Sobre a eleição presidencial, confesso que estou preocupada. Está muito próximo da linha de chegada para a Hillary ficar aqui no condado de Broward fazendo campanha [Hillary discursou no local em 30 de outubro]. Isso é um sinal de preocupação. Para o Trump ganhar dela, ele precisa ganhar em Broward, que é o meu distrito. Foi esse distrito [o segundo maior da Flórida] que determinou a vitória do George W. Bush em 2000, por causa de 500 votos.

A Flórida é um swing state muito importante.
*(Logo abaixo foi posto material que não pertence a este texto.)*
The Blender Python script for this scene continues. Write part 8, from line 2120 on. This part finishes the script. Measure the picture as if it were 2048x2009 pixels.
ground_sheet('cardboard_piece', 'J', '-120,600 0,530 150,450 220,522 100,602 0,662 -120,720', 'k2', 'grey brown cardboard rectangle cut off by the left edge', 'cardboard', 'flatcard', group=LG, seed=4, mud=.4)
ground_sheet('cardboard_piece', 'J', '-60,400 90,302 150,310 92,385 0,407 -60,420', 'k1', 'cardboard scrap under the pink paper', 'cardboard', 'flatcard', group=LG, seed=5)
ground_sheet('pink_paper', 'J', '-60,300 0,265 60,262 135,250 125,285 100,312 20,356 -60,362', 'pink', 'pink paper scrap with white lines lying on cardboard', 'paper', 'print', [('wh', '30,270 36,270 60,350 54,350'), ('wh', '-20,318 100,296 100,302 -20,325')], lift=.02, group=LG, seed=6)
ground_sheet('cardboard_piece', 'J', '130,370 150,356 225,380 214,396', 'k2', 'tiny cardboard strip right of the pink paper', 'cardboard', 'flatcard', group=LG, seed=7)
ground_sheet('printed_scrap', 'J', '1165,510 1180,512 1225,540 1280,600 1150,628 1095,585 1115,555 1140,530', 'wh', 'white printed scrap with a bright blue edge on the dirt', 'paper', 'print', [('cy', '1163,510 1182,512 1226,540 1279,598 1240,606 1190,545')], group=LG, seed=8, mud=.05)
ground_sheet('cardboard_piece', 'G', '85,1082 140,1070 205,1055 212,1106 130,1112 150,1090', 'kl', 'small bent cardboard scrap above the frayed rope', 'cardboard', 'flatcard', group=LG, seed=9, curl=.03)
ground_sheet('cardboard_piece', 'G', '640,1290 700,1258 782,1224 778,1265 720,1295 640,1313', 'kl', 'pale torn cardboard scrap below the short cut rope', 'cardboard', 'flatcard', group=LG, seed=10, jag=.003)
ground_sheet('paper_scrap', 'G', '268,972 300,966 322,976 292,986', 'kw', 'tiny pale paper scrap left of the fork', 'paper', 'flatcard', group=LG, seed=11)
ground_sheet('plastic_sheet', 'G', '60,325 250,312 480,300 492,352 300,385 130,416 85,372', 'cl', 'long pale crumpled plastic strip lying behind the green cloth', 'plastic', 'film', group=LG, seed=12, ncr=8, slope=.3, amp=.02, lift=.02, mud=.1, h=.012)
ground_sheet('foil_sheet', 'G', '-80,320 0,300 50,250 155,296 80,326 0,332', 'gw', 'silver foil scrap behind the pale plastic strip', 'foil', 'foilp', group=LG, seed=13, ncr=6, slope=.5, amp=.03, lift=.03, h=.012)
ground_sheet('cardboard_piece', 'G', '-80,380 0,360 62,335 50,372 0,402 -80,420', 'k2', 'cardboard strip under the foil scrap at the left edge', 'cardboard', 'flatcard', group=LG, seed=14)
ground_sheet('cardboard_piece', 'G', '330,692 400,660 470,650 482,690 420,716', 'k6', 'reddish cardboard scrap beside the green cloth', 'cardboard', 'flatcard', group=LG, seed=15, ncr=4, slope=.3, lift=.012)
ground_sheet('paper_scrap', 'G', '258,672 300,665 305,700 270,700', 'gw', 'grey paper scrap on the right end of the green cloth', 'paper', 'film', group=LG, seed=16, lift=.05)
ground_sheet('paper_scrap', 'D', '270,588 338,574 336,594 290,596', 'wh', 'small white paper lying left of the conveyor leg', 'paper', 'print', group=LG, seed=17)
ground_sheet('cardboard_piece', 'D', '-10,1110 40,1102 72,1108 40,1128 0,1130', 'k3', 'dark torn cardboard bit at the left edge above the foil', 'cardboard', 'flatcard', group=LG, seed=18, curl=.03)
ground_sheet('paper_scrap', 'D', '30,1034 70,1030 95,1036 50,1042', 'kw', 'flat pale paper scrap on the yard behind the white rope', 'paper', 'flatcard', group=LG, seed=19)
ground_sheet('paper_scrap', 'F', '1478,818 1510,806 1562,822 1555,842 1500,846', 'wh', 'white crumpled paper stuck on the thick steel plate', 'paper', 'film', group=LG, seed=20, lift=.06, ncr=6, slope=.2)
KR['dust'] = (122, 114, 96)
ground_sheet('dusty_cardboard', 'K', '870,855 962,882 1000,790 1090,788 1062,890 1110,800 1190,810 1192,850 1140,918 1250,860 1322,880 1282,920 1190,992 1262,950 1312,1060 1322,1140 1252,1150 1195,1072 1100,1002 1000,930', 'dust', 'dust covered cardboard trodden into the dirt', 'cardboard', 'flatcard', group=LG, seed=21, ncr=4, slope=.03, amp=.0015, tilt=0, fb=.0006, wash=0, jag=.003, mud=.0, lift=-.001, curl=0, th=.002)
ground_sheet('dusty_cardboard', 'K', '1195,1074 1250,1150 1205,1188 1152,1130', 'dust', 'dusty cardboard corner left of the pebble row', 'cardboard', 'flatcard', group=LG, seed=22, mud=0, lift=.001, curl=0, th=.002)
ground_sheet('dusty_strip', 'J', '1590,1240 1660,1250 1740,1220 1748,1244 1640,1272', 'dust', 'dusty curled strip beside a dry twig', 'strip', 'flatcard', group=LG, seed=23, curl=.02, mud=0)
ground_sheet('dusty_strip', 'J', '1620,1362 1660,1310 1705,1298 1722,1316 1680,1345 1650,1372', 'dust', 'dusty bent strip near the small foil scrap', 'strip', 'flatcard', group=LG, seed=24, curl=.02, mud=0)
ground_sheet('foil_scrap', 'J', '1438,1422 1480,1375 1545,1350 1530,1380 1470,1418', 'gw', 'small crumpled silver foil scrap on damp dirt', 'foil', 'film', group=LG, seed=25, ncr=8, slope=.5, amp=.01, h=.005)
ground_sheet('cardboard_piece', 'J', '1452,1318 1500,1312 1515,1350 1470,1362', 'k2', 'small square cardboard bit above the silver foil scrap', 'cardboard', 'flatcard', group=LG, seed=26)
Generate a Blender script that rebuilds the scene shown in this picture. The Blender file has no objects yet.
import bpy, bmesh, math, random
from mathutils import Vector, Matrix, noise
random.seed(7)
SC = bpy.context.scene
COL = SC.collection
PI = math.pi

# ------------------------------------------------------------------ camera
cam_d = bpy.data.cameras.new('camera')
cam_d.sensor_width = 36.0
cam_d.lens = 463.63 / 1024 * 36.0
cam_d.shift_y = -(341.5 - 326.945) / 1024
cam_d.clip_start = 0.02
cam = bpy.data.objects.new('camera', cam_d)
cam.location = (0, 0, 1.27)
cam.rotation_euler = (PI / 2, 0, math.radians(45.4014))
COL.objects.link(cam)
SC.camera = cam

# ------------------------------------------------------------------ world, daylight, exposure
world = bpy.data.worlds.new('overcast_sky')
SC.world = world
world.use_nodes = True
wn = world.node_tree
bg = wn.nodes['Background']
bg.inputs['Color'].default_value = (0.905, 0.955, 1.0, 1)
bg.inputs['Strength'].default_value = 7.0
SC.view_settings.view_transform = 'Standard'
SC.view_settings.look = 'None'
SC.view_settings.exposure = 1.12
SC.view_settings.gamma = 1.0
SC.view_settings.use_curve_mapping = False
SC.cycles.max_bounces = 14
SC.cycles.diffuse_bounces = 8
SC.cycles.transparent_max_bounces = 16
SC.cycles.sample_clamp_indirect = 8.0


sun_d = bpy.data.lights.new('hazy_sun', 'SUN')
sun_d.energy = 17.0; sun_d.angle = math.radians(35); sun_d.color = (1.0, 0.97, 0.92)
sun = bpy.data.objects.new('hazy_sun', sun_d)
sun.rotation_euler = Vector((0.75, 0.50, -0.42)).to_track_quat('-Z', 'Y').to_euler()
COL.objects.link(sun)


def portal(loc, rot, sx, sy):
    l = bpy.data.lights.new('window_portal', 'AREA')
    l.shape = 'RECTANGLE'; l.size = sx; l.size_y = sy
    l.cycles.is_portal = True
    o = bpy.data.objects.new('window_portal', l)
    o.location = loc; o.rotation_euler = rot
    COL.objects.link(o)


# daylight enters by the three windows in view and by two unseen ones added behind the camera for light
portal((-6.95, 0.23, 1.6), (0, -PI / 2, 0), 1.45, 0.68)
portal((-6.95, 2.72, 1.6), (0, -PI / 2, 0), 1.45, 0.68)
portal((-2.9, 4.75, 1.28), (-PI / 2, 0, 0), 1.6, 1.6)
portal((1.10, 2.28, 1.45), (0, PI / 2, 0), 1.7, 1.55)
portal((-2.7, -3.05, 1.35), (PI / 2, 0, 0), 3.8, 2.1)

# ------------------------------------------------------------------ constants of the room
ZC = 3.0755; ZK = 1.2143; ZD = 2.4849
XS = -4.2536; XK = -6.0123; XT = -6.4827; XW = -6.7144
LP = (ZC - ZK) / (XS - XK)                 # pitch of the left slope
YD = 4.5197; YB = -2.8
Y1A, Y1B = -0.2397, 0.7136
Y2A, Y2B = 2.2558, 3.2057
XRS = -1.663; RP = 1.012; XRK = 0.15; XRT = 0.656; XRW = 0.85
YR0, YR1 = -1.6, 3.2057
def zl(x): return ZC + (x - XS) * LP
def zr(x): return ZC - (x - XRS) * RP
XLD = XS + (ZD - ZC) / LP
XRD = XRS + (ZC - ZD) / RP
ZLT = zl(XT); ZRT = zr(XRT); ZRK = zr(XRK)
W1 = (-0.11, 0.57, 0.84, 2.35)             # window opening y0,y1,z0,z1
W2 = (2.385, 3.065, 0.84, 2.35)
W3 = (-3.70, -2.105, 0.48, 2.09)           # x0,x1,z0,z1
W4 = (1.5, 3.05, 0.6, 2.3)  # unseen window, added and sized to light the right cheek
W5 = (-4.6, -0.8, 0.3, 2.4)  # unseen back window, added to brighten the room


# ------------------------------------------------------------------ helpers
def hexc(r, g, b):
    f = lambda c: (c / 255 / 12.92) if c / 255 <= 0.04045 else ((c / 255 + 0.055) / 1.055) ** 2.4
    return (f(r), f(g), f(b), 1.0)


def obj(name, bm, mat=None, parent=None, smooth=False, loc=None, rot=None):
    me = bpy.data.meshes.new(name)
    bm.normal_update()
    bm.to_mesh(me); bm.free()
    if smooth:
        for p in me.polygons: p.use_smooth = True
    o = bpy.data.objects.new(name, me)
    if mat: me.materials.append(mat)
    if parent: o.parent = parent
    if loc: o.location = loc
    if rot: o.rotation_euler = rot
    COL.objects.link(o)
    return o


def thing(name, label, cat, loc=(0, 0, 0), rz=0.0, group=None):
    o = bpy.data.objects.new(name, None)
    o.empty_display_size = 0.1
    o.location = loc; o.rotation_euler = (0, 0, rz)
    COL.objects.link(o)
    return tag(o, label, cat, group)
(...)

Não dá para dizer quem está na frente, até porque o pessoal do Trump faz muito barulho e a turma da Hillary é mais comedida. Aliás, algumas pessoas que apoiam o Trump são tão agressivas que acabam brigando entre si. Mas muitos outros são respeitosos.

O que vejo é que tem muito casal em que a mulher vota na Hillary e o homem vota no Trump. Alguns votam no Trump por causa da xenofobia e do radicalismo. E tem a grande verdade que ninguém quer falar: os americanos, em grande maioria, não estão prontos para ter uma presidente mulher. São dois pesos e duas medidas. A misoginia do Trump é aceitável, ele falar o que falou das mulheres é 'papo de brother', mas criticam a Hillary porque ela defendeu um estuprador - é o trabalho dela, ela é uma advogada. Tem gente que diz que ela permitia que o Bill Clinton tivesse casos e abusasse de mulheres, uma loucura. Mas é tudo porque ela é mulher. O Trump é promíscuo, mas ele pode, é homem, seu caráter nunca é questionado.